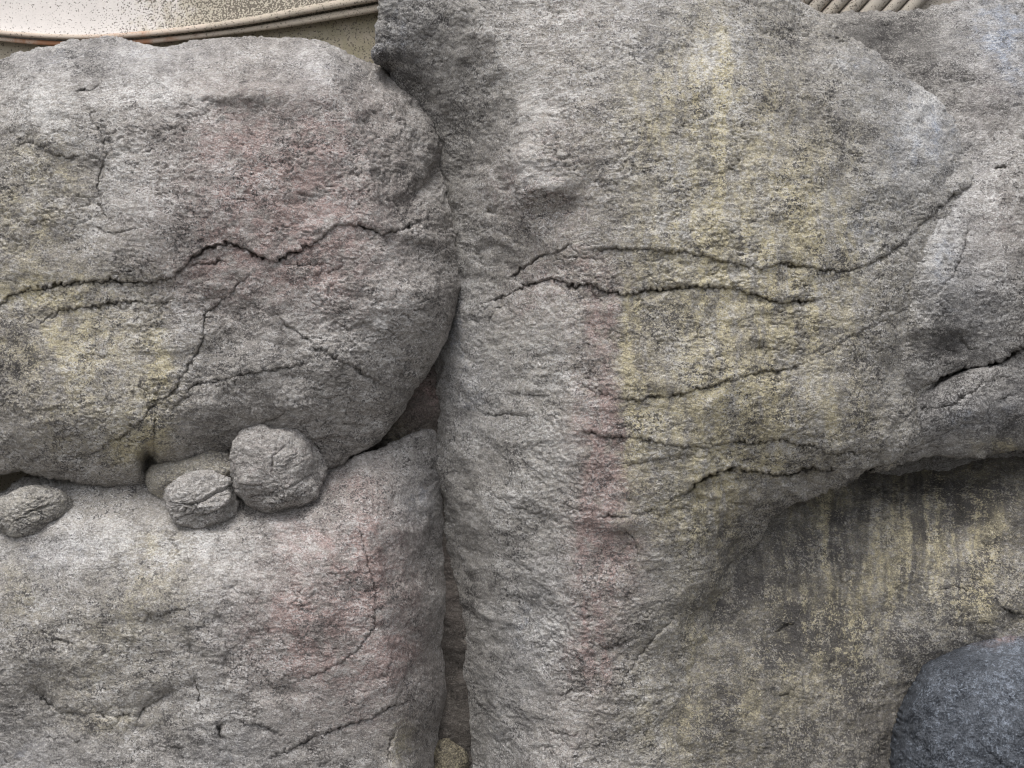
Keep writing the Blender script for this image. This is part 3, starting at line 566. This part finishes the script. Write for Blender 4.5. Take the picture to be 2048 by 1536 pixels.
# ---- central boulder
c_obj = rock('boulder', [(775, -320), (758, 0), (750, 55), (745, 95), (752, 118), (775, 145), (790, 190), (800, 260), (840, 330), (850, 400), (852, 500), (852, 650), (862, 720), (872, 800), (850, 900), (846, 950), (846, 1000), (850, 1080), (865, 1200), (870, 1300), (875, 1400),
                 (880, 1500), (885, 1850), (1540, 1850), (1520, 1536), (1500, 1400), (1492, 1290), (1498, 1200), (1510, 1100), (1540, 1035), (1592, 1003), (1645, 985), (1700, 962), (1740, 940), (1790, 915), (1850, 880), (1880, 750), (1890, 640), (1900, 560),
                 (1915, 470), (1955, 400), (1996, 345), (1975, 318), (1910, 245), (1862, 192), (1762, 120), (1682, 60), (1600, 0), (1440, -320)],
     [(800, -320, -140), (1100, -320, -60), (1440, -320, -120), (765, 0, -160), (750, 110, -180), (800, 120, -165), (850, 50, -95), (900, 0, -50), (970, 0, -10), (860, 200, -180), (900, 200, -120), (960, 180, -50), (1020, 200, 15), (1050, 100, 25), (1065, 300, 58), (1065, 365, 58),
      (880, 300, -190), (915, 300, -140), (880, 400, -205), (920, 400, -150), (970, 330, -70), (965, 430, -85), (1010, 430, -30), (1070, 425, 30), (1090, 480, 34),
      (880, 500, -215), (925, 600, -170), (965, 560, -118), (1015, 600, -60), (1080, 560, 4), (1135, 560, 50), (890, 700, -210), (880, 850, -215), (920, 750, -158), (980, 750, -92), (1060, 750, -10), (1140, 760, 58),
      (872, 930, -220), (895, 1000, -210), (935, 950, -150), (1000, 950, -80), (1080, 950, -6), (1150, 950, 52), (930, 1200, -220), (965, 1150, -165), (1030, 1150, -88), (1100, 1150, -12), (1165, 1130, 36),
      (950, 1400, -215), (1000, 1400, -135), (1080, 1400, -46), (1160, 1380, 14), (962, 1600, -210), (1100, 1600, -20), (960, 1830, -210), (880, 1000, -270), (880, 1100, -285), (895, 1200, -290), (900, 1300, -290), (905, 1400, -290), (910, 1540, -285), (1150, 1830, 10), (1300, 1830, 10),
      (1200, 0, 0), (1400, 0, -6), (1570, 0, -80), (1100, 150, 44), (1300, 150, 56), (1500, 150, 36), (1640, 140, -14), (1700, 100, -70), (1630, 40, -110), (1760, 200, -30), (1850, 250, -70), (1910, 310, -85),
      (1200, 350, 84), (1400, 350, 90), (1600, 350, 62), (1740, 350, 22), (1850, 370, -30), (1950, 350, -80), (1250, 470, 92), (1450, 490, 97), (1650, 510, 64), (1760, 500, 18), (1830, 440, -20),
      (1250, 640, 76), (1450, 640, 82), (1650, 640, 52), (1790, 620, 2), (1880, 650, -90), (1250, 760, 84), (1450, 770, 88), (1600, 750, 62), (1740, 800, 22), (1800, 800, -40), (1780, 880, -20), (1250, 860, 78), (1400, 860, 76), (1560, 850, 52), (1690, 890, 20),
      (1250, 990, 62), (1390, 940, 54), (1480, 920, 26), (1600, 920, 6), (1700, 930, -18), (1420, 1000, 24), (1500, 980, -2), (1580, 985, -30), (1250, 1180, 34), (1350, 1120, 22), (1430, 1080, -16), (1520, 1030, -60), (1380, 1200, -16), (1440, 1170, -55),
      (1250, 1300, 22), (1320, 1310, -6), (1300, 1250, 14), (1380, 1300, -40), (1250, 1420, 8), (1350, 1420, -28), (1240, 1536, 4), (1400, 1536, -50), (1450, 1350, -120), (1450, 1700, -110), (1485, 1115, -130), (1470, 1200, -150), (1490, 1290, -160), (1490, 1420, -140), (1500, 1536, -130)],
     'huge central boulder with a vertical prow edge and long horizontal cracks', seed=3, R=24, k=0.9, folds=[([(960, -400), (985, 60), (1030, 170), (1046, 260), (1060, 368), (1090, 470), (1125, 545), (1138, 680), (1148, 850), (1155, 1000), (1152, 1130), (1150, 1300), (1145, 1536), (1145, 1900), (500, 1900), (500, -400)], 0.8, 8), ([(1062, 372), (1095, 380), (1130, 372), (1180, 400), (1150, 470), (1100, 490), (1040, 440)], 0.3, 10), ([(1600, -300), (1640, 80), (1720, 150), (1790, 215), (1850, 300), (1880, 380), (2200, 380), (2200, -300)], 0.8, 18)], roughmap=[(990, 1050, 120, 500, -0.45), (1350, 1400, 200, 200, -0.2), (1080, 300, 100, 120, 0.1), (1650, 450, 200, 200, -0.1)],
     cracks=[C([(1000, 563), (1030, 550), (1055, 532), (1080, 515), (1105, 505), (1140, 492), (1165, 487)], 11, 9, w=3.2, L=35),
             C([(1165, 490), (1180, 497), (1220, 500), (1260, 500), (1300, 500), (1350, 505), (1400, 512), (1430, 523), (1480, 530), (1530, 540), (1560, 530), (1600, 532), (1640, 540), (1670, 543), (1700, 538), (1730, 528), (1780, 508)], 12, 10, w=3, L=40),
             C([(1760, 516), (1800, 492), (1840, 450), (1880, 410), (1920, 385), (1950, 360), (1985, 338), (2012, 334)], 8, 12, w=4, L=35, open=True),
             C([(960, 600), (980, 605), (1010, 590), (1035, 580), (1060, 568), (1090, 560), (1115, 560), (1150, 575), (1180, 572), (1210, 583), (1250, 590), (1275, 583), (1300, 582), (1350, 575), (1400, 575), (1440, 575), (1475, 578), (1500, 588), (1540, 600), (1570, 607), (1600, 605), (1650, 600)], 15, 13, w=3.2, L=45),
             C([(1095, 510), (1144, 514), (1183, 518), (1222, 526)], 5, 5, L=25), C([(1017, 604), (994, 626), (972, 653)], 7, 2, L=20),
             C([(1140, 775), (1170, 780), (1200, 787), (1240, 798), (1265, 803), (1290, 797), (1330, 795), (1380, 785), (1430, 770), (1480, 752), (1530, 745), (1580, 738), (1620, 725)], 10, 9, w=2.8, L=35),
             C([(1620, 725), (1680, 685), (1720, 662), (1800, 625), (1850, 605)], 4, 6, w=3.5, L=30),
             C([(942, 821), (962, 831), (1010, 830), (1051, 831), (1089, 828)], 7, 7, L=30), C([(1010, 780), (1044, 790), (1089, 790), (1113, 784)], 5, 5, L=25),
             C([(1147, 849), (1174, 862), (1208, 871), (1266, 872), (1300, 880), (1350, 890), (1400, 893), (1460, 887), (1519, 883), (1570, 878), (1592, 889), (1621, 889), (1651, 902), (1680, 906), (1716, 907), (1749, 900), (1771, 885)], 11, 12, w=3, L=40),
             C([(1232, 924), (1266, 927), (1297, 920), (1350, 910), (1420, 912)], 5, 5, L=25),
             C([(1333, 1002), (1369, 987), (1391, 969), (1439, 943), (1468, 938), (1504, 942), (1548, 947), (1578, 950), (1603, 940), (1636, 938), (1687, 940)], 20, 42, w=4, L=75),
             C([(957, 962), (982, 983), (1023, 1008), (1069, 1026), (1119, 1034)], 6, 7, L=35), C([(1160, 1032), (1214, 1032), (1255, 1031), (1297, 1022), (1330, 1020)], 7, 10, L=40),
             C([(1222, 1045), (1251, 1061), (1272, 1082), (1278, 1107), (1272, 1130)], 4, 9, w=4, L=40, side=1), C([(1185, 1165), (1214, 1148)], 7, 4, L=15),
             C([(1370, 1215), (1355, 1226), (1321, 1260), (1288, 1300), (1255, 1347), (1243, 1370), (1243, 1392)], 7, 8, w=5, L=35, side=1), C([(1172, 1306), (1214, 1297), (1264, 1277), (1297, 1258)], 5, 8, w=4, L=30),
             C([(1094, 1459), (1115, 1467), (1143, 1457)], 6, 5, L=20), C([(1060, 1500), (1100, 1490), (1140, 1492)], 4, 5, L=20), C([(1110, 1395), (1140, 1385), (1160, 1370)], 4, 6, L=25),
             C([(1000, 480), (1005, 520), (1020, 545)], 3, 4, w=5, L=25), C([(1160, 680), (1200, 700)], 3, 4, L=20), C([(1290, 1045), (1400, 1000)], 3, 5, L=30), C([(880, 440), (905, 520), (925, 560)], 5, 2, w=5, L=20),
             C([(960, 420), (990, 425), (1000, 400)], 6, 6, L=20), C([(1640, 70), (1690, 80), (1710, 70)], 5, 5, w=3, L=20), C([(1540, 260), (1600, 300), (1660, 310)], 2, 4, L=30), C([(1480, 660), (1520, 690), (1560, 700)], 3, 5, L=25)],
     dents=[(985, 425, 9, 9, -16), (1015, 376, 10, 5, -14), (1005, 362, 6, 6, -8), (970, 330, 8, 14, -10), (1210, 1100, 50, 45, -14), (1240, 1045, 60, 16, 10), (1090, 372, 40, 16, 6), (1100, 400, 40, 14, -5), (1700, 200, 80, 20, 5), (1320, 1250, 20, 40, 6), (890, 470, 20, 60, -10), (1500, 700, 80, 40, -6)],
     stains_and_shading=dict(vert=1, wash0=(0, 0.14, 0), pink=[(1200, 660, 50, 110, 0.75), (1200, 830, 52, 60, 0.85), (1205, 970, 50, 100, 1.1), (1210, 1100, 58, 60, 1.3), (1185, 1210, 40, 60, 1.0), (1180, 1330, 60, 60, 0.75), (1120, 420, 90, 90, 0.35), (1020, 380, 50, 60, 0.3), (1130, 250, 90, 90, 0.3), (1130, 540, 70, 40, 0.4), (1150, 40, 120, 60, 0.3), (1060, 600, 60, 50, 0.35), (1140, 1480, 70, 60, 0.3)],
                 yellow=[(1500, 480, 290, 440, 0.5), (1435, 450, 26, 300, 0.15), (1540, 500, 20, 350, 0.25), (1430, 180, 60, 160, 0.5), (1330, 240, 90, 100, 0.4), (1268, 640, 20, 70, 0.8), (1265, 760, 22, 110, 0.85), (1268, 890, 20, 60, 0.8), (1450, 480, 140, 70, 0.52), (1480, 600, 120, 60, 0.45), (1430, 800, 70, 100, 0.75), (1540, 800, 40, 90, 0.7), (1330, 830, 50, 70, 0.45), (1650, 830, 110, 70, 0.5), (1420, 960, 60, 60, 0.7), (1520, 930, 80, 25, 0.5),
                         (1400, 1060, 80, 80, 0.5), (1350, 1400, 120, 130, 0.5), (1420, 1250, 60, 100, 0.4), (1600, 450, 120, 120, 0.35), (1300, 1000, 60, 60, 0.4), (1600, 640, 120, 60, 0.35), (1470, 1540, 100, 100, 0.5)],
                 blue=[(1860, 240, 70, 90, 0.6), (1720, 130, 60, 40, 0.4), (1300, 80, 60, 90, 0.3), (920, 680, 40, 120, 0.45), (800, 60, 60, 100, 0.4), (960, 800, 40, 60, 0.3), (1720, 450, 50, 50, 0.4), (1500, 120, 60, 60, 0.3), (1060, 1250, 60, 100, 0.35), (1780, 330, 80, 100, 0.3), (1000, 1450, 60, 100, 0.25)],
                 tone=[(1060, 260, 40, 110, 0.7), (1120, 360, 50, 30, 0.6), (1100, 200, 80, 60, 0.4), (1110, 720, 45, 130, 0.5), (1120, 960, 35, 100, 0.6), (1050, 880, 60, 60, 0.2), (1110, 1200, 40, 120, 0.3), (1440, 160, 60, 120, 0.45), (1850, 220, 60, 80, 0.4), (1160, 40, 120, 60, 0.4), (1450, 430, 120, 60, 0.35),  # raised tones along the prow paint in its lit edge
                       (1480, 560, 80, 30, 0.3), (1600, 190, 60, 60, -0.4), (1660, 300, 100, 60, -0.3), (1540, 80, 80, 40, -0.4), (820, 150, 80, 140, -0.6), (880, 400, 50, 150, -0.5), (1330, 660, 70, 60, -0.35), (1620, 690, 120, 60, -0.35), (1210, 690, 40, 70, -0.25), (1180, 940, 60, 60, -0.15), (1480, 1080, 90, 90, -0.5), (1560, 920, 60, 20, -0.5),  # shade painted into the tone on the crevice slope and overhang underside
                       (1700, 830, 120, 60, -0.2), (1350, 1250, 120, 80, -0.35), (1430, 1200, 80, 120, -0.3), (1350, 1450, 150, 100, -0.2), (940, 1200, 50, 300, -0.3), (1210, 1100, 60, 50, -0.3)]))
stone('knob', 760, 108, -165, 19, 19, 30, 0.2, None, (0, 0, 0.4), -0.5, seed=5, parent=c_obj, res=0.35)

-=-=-

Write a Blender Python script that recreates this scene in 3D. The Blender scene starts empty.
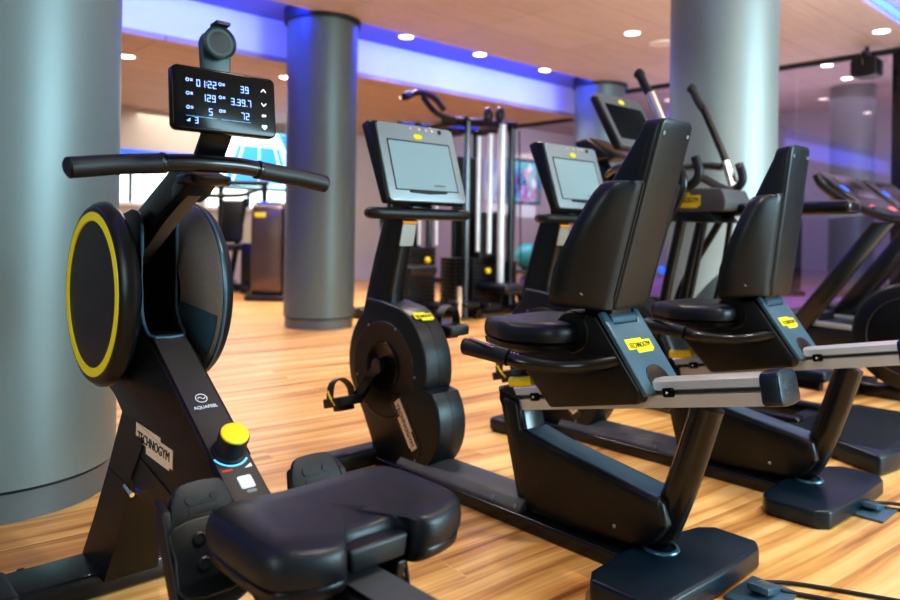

-=-=-

Goal. Return only the count of lines in the records that hold the word "Write".

Reply to the exercise. 2